* The task: The data must be returned in full and exactly as given.

[start Dataset section]

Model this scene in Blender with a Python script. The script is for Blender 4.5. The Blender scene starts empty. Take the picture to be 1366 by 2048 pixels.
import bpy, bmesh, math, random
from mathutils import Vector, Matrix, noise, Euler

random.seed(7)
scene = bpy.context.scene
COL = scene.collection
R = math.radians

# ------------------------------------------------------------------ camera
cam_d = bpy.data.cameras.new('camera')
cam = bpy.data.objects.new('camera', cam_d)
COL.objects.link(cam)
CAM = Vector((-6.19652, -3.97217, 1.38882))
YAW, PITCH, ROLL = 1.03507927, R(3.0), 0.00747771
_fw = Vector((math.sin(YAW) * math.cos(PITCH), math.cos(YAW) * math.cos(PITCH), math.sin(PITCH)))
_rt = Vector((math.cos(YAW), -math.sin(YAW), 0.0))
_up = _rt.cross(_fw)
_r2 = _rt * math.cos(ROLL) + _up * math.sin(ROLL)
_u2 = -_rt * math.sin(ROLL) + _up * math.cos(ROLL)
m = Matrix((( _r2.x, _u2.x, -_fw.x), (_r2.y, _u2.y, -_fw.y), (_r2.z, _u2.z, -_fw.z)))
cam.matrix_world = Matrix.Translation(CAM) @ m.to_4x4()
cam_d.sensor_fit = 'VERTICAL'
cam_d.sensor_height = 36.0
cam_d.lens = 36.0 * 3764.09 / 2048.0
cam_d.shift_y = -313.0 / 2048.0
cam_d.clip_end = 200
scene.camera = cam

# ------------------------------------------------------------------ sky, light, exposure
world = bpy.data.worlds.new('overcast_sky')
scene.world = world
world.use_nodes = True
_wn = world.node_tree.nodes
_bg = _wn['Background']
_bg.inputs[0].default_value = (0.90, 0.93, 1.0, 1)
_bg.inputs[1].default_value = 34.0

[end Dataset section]

* Written answer:
Model this scene in Blender with a Python script. The script is for Blender 4.5. The Blender scene starts empty. Take the picture to be 1366 by 2048 pixels.
import bpy, bmesh, math, random
from mathutils import Vector, Matrix, noise, Euler

random.seed(7)
scene = bpy.context.scene
COL = scene.collection
R = math.radians

# ------------------------------------------------------------------ camera
cam_d = bpy.data.cameras.new('camera')
cam = bpy.data.objects.new('camera', cam_d)
COL.objects.link(cam)
CAM = Vector((-6.19652, -3.97217, 1.38882))
YAW, PITCH, ROLL = 1.03507927, R(3.0), 0.00747771
_fw = Vector((math.sin(YAW) * math.cos(PITCH), math.cos(YAW) * math.cos(PITCH), math.sin(PITCH)))
_rt = Vector((math.cos(YAW), -math.sin(YAW), 0.0))
_up = _rt.cross(_fw)
_r2 = _rt * math.cos(ROLL) + _up * math.sin(ROLL)
_u2 = -_rt * math.sin(ROLL) + _up * math.cos(ROLL)
m = Matrix((( _r2.x, _u2.x, -_fw.x), (_r2.y, _u2.y, -_fw.y), (_r2.z, _u2.z, -_fw.z)))
cam.matrix_world = Matrix.Translation(CAM) @ m.to_4x4()
cam_d.sensor_fit = 'VERTICAL'
cam_d.sensor_height = 36.0
cam_d.lens = 36.0 * 3764.09 / 2048.0
cam_d.shift_y = -313.0 / 2048.0
cam_d.clip_end = 200
scene.camera = cam

# ------------------------------------------------------------------ sky, light, exposure
world = bpy.data.worlds.new('overcast_sky')
scene.world = world
world.use_nodes = True
_wn = world.node_tree.nodes
_bg = _wn['Background']
_bg.inputs[0].default_value = (0.90, 0.93, 1.0, 1)
_bg.inputs[1].default_value = 34.0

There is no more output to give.